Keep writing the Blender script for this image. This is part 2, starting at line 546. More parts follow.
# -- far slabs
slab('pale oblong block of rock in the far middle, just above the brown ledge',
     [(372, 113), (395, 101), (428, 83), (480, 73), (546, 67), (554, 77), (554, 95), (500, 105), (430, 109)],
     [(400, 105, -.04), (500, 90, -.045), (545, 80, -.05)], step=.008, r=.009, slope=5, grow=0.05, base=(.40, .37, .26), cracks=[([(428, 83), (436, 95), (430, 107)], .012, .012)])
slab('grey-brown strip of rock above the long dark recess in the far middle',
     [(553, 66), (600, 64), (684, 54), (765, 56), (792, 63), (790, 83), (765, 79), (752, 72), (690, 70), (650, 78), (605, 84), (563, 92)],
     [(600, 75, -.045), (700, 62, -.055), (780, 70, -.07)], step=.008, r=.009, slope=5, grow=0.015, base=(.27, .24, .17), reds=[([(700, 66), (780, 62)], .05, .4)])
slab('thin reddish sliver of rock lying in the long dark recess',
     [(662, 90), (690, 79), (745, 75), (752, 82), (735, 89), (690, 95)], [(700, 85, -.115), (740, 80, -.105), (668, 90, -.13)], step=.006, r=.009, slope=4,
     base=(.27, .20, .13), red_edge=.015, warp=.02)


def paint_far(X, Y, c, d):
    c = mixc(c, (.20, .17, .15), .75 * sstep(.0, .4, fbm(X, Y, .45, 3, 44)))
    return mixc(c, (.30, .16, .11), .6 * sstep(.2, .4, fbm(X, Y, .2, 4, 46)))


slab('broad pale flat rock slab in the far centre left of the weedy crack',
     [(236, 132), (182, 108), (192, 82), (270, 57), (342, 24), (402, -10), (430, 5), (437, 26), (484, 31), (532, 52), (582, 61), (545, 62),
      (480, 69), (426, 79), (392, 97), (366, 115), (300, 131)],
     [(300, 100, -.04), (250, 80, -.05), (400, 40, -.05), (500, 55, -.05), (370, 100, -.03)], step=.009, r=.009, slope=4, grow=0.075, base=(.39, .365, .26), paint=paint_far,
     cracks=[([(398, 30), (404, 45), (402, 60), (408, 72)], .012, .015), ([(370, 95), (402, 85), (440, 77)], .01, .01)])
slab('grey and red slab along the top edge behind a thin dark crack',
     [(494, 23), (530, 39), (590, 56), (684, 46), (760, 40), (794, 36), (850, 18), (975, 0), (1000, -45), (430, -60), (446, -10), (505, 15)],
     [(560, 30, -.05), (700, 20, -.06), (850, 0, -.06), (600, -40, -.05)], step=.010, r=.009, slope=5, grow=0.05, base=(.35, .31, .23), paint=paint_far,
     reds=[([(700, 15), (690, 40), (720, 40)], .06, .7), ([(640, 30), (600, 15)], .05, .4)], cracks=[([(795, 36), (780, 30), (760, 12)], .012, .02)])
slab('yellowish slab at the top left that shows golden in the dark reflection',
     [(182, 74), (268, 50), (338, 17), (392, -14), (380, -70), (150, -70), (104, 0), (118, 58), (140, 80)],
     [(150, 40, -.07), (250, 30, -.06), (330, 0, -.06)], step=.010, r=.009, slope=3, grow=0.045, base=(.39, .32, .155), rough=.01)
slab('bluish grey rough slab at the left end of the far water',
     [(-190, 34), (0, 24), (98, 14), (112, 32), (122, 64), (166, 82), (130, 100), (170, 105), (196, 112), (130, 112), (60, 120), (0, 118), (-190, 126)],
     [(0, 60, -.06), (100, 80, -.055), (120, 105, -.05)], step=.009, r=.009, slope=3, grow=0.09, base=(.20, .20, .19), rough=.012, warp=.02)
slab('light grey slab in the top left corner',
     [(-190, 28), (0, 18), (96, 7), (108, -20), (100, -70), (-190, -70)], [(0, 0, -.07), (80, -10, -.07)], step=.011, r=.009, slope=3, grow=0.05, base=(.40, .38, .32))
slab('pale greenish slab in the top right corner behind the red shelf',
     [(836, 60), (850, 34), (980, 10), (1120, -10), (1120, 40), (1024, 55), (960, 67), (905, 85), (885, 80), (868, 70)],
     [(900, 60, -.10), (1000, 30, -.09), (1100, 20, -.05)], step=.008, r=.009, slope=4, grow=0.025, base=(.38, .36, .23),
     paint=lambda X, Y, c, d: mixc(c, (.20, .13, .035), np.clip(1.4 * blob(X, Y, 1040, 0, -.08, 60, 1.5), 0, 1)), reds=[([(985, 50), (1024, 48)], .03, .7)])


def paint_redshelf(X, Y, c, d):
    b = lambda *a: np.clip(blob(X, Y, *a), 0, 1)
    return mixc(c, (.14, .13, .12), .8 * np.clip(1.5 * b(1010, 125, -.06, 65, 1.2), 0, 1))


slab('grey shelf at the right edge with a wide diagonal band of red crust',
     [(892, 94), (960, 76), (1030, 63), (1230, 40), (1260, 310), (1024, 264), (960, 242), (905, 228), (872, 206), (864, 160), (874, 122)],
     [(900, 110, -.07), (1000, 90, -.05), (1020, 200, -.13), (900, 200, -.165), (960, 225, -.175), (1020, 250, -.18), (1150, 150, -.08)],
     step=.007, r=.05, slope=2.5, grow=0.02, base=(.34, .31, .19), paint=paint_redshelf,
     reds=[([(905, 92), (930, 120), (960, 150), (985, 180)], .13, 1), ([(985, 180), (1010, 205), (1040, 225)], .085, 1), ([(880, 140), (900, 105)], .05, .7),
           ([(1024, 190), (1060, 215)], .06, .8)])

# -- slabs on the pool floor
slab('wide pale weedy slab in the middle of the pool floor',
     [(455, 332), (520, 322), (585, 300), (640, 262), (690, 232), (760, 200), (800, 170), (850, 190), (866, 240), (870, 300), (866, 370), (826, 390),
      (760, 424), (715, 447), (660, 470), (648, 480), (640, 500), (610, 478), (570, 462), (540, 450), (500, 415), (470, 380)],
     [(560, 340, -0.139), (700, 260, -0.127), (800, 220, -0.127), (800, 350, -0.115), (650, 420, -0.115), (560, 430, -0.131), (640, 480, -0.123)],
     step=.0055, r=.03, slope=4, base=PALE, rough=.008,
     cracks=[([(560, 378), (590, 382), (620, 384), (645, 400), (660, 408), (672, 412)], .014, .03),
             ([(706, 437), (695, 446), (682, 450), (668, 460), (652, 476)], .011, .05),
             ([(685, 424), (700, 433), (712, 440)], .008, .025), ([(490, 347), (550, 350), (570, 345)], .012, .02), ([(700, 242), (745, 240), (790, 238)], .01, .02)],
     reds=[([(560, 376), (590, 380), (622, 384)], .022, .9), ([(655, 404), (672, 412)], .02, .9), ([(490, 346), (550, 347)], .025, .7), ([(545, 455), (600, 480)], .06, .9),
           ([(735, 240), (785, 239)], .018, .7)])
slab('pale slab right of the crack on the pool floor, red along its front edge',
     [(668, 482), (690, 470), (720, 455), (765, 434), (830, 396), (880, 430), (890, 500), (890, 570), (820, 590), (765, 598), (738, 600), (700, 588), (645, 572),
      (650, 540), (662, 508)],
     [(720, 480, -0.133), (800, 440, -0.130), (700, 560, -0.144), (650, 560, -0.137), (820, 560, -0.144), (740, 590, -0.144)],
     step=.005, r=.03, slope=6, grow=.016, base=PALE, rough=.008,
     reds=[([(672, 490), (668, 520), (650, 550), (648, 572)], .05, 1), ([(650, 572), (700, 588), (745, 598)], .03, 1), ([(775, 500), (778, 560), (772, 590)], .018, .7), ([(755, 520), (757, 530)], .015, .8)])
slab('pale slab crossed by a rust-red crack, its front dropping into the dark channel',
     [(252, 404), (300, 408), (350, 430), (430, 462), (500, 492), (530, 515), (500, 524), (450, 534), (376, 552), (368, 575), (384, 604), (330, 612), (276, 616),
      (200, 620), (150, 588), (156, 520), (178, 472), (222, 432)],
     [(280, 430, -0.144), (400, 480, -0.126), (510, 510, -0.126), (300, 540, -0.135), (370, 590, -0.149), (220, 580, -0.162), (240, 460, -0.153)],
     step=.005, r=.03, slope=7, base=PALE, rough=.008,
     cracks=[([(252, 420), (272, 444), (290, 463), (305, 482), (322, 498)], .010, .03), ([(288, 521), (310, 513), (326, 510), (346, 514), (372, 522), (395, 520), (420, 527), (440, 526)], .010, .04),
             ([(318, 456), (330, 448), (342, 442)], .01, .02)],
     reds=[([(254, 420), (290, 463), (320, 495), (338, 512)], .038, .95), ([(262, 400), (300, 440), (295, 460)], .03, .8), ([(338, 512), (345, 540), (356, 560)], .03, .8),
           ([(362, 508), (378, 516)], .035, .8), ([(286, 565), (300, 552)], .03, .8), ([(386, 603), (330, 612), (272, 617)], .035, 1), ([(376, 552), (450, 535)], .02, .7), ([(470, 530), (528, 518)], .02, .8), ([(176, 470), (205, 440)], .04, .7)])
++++
- _STATED TASK_: Quote exactly the opening line of the material above and every line after it, up to and including the line that contains "base=(.27, .20, .13), red_edge=.015, warp=.02)".

- _SOLUTION BELOW_:
Keep writing the Blender script for this image. This is part 2, starting at line 546. More parts follow.
# -- far slabs
slab('pale oblong block of rock in the far middle, just above the brown ledge',
     [(372, 113), (395, 101), (428, 83), (480, 73), (546, 67), (554, 77), (554, 95), (500, 105), (430, 109)],
     [(400, 105, -.04), (500, 90, -.045), (545, 80, -.05)], step=.008, r=.009, slope=5, grow=0.05, base=(.40, .37, .26), cracks=[([(428, 83), (436, 95), (430, 107)], .012, .012)])
slab('grey-brown strip of rock above the long dark recess in the far middle',
     [(553, 66), (600, 64), (684, 54), (765, 56), (792, 63), (790, 83), (765, 79), (752, 72), (690, 70), (650, 78), (605, 84), (563, 92)],
     [(600, 75, -.045), (700, 62, -.055), (780, 70, -.07)], step=.008, r=.009, slope=5, grow=0.015, base=(.27, .24, .17), reds=[([(700, 66), (780, 62)], .05, .4)])
slab('thin reddish sliver of rock lying in the long dark recess',
     [(662, 90), (690, 79), (745, 75), (752, 82), (735, 89), (690, 95)], [(700, 85, -.115), (740, 80, -.105), (668, 90, -.13)], step=.006, r=.009, slope=4,
     base=(.27, .20, .13), red_edge=.015, warp=.02)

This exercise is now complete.